The Prime Minister, Mr Ariel Sharon, sent troops in to reoccupy Bethlehem after pressure to hit back hard for the bombing.

But his response is likely to be tempered by calls for restraint by the United States, which fears violence in the region could undermine its efforts to achieve calm as it seeks Arab support for a possible war on Iraq.

"I have ordered the security forces to take all necessary steps in order to hurt those who try to harm us," Mr Sharon told reporters during a visit to a lookout near Bethlehem.

The army blew up the home near Bethlehem of the 23-year-old bomber behind Thursday's attack and destroyed houses in the Gaza Strip belonging to two members of the militant group Hamas.

Troops rounded up about 20 suspects in Bethlehem and 16 people elsewhere in the West Bank, most of them members of Hamas, which admitted responsibility for the attack.

Palestinian President Yasser Arafat said the Israeli operation violated international agreements. Also in Jenin, Israeli gunfire killed a 10-year-old boy, Palestinian doctors said. The army did not immediately confirm the death.

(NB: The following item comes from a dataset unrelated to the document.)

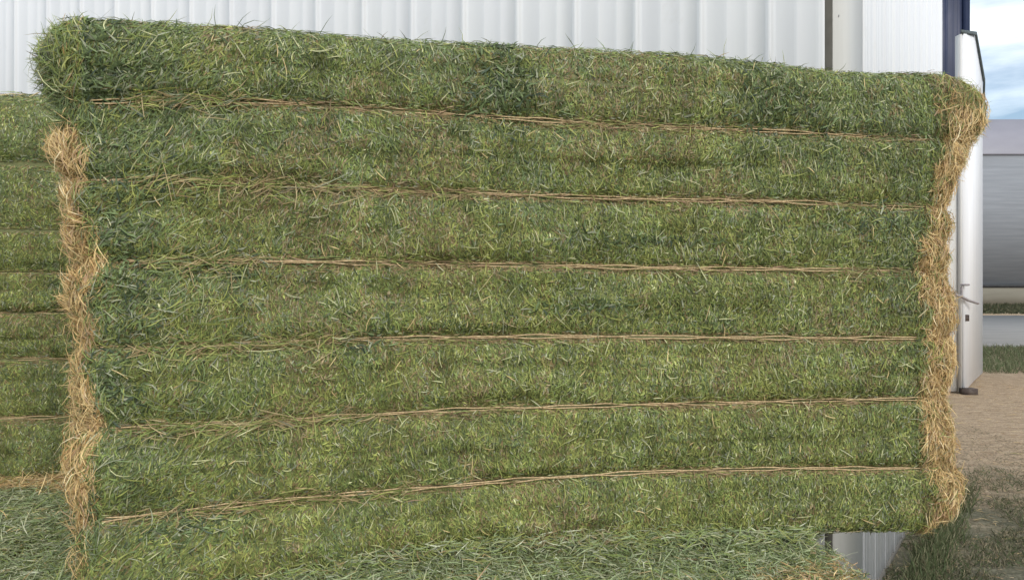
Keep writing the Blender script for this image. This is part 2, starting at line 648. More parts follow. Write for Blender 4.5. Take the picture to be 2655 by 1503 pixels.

Thursday's suicide bombing, which killed 11 people including two 13-year-old schoolgirls and an eight-year-old boy and his grandmother, was the first such attack since a general election campaign began in Israel.

In Gaza, Palestinian security sources said a police officer was killed by a tank shell near the Jewish settlement of Netzarim. The Israeli army said he was part of an armed group attempting to infiltrate the settlement.

Palestinian gunmen in Gaza also killed an Israeli soldier early yesterday, the army said.

Opinion polls of Likud members in newspapers yesterday showed Mr Sharon maintaining a lead of between 16 to 18 percentage points over his rival Mr Benjamin Netanyahu in a Likud leadership race next Thursday.

Whoever wins is expected to be the next prime minister.